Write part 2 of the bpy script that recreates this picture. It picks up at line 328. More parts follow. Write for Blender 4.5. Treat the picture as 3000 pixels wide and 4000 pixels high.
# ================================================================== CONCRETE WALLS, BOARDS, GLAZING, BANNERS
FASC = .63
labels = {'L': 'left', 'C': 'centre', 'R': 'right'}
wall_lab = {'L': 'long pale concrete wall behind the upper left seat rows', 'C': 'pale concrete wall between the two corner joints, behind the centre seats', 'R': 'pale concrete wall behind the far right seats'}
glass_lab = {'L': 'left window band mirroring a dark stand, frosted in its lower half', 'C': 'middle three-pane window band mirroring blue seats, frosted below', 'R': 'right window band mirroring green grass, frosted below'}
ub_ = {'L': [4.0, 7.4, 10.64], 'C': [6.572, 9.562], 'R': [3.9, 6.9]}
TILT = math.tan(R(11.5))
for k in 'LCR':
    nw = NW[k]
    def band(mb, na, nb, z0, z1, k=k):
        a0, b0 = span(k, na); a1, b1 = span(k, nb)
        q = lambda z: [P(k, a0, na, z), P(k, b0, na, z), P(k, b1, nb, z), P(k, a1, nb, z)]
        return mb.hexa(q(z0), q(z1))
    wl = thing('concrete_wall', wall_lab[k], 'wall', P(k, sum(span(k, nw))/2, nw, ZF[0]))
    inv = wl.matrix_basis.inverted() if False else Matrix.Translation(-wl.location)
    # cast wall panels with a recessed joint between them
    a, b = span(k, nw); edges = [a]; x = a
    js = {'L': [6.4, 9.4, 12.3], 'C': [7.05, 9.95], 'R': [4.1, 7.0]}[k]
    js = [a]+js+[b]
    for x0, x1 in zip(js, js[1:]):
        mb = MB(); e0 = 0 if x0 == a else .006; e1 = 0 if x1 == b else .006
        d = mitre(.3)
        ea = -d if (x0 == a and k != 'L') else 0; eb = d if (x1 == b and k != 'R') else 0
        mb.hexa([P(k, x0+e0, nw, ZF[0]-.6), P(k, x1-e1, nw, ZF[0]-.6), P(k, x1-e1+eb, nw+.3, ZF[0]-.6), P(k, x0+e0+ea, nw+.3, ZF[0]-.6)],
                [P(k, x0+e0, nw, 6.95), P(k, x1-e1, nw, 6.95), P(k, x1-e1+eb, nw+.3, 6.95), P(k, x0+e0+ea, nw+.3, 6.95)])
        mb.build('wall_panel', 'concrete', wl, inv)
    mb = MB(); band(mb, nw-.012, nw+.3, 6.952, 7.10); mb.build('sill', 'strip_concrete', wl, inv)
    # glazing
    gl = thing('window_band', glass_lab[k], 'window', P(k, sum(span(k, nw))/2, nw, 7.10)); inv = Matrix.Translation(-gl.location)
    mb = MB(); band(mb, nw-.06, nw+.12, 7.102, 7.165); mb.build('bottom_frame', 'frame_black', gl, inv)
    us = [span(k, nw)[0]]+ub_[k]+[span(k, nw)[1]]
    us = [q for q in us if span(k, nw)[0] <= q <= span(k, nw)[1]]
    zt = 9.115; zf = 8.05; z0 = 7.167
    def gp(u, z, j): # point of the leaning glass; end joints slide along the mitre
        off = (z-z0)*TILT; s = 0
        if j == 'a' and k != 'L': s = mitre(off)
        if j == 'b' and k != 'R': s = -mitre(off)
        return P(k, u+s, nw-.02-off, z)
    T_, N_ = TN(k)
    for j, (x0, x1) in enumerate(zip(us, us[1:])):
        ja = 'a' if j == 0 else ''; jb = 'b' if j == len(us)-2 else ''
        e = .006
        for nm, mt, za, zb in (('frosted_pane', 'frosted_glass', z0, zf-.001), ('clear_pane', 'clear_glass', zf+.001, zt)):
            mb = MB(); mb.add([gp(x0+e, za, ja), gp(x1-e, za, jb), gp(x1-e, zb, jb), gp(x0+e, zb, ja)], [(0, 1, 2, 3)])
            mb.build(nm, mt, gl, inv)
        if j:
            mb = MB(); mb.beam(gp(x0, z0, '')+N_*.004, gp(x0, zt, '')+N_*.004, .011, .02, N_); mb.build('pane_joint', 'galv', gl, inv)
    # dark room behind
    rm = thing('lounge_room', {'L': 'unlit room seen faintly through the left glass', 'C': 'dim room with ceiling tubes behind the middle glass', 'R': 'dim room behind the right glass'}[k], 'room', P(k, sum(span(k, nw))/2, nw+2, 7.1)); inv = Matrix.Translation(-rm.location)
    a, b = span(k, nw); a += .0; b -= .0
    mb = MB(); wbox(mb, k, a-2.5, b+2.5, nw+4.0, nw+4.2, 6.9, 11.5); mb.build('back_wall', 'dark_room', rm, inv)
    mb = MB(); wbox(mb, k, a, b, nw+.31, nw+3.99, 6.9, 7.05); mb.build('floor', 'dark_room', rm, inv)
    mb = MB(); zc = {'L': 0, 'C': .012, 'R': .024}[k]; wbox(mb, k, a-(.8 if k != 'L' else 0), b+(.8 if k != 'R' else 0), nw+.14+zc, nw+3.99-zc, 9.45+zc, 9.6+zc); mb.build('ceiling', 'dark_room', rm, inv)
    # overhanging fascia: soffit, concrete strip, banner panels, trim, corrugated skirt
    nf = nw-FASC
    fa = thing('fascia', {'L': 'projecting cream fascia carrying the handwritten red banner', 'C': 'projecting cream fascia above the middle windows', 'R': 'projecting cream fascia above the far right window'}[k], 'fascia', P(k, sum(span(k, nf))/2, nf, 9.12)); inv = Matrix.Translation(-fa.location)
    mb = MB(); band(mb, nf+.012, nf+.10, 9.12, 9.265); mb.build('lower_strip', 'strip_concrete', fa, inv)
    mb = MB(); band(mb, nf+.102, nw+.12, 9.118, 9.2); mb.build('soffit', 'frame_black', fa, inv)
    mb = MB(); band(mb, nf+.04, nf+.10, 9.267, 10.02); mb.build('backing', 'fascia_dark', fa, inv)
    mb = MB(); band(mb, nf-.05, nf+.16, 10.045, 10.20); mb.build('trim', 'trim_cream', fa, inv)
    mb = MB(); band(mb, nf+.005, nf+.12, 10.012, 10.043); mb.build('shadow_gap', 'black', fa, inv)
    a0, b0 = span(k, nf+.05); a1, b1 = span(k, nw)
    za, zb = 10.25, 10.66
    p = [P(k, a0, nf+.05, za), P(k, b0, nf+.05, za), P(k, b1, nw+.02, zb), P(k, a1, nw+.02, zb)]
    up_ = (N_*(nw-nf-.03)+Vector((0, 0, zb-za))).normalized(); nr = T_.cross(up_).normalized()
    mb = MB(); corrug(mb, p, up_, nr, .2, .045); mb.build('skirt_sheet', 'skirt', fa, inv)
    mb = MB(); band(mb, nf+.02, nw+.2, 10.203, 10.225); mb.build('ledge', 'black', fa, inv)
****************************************
> **Given problem**
Output all of the data again. Match it exactly.

> **Result of the exercise**
Write part 2 of the bpy script that recreates this picture. It picks up at line 328. More parts follow. Write for Blender 4.5. Treat the picture as 3000 pixels wide and 4000 pixels high.
# ================================================================== CONCRETE WALLS, BOARDS, GLAZING, BANNERS
FASC = .63
labels = {'L': 'left', 'C': 'centre', 'R': 'right'}
wall_lab = {'L': 'long pale concrete wall behind the upper left seat rows', 'C': 'pale concrete wall between the two corner joints, behind the centre seats', 'R': 'pale concrete wall behind the far right seats'}
glass_lab = {'L': 'left window band mirroring a dark stand, frosted in its lower half', 'C': 'middle three-pane window band mirroring blue seats, frosted below', 'R': 'right window band mirroring green grass, frosted below'}
ub_ = {'L': [4.0, 7.4, 10.64], 'C': [6.572, 9.562], 'R': [3.9, 6.9]}
TILT = math.tan(R(11.5))
for k in 'LCR':
    nw = NW[k]
    def band(mb, na, nb, z0, z1, k=k):
        a0, b0 = span(k, na); a1, b1 = span(k, nb)
        q = lambda z: [P(k, a0, na, z), P(k, b0, na, z), P(k, b1, nb, z), P(k, a1, nb, z)]
        return mb.hexa(q(z0), q(z1))
    wl = thing('concrete_wall', wall_lab[k], 'wall', P(k, sum(span(k, nw))/2, nw, ZF[0]))
    inv = wl.matrix_basis.inverted() if False else Matrix.Translation(-wl.location)
    # cast wall panels with a recessed joint between them
    a, b = span(k, nw); edges = [a]; x = a
    js = {'L': [6.4, 9.4, 12.3], 'C': [7.05, 9.95], 'R': [4.1, 7.0]}[k]
    js = [a]+js+[b]
    for x0, x1 in zip(js, js[1:]):
        mb = MB(); e0 = 0 if x0 == a else .006; e1 = 0 if x1 == b else .006
        d = mitre(.3)
        ea = -d if (x0 == a and k != 'L') else 0; eb = d if (x1 == b and k != 'R') else 0
        mb.hexa([P(k, x0+e0, nw, ZF[0]-.6), P(k, x1-e1, nw, ZF[0]-.6), P(k, x1-e1+eb, nw+.3, ZF[0]-.6), P(k, x0+e0+ea, nw+.3, ZF[0]-.6)],
                [P(k, x0+e0, nw, 6.95), P(k, x1-e1, nw, 6.95), P(k, x1-e1+eb, nw+.3, 6.95), P(k, x0+e0+ea, nw+.3, 6.95)])
        mb.build('wall_panel', 'concrete', wl, inv)
    mb = MB(); band(mb, nw-.012, nw+.3, 6.952, 7.10); mb.build('sill', 'strip_concrete', wl, inv)
    # glazing
    gl = thing('window_band', glass_lab[k], 'window', P(k, sum(span(k, nw))/2, nw, 7.10)); inv = Matrix.Translation(-gl.location)
    mb = MB(); band(mb, nw-.06, nw+.12, 7.102, 7.165); mb.build('bottom_frame', 'frame_black', gl, inv)
    us = [span(k, nw)[0]]+ub_[k]+[span(k, nw)[1]]
    us = [q for q in us if span(k, nw)[0] <= q <= span(k, nw)[1]]
    zt = 9.115; zf = 8.05; z0 = 7.167
    def gp(u, z, j): # point of the leaning glass; end joints slide along the mitre
        off = (z-z0)*TILT; s = 0
        if j == 'a' and k != 'L': s = mitre(off)
        if j == 'b' and k != 'R': s = -mitre(off)
        return P(k, u+s, nw-.02-off, z)
    T_, N_ = TN(k)
    for j, (x0, x1) in enumerate(zip(us, us[1:])):
        ja = 'a' if j == 0 else ''; jb = 'b' if j == len(us)-2 else ''
        e = .006
        for nm, mt, za, zb in (('frosted_pane', 'frosted_glass', z0, zf-.001), ('clear_pane', 'clear_glass', zf+.001, zt)):
            mb = MB(); mb.add([gp(x0+e, za, ja), gp(x1-e, za, jb), gp(x1-e, zb, jb), gp(x0+e, zb, ja)], [(0, 1, 2, 3)])
            mb.build(nm, mt, gl, inv)
        if j:
            mb = MB(); mb.beam(gp(x0, z0, '')+N_*.004, gp(x0, zt, '')+N_*.004, .011, .02, N_); mb.build('pane_joint', 'galv', gl, inv)
    # dark room behind
    rm = thing('lounge_room', {'L': 'unlit room seen faintly through the left glass', 'C': 'dim room with ceiling tubes behind the middle glass', 'R': 'dim room behind the right glass'}[k], 'room', P(k, sum(span(k, nw))/2, nw+2, 7.1)); inv = Matrix.Translation(-rm.location)
    a, b = span(k, nw); a += .0; b -= .0
    mb = MB(); wbox(mb, k, a-2.5, b+2.5, nw+4.0, nw+4.2, 6.9, 11.5); mb.build('back_wall', 'dark_room', rm, inv)
    mb = MB(); wbox(mb, k, a, b, nw+.31, nw+3.99, 6.9, 7.05); mb.build('floor', 'dark_room', rm, inv)
    mb = MB(); zc = {'L': 0, 'C': .012, 'R': .024}[k]; wbox(mb, k, a-(.8 if k != 'L' else 0), b+(.8 if k != 'R' else 0), nw+.14+zc, nw+3.99-zc, 9.45+zc, 9.6+zc); mb.build('ceiling', 'dark_room', rm, inv)
    # overhanging fascia: soffit, concrete strip, banner panels, trim, corrugated skirt
    nf = nw-FASC
    fa = thing('fascia', {'L': 'projecting cream fascia carrying the handwritten red banner', 'C': 'projecting cream fascia above the middle windows', 'R': 'projecting cream fascia above the far right window'}[k], 'fascia', P(k, sum(span(k, nf))/2, nf, 9.12)); inv = Matrix.Translation(-fa.location)
    mb = MB(); band(mb, nf+.012, nf+.10, 9.12, 9.265); mb.build('lower_strip', 'strip_concrete', fa, inv)
    mb = MB(); band(mb, nf+.102, nw+.12, 9.118, 9.2); mb.build('soffit', 'frame_black', fa, inv)
    mb = MB(); band(mb, nf+.04, nf+.10, 9.267, 10.02); mb.build('backing', 'fascia_dark', fa, inv)
    mb = MB(); band(mb, nf-.05, nf+.16, 10.045, 10.20); mb.build('trim', 'trim_cream', fa, inv)
    mb = MB(); band(mb, nf+.005, nf+.12, 10.012, 10.043); mb.build('shadow_gap', 'black', fa, inv)
    a0, b0 = span(k, nf+.05); a1, b1 = span(k, nw)
    za, zb = 10.25, 10.66
    p = [P(k, a0, nf+.05, za), P(k, b0, nf+.05, za), P(k, b1, nw+.02, zb), P(k, a1, nw+.02, zb)]
    up_ = (N_*(nw-nf-.03)+Vector((0, 0, zb-za))).normalized(); nr = T_.cross(up_).normalized()
    mb = MB(); corrug(mb, p, up_, nr, .2, .045); mb.build('skirt_sheet', 'skirt', fa, inv)
    mb = MB(); band(mb, nf+.02, nw+.2, 10.203, 10.225); mb.build('ledge', 'black', fa, inv)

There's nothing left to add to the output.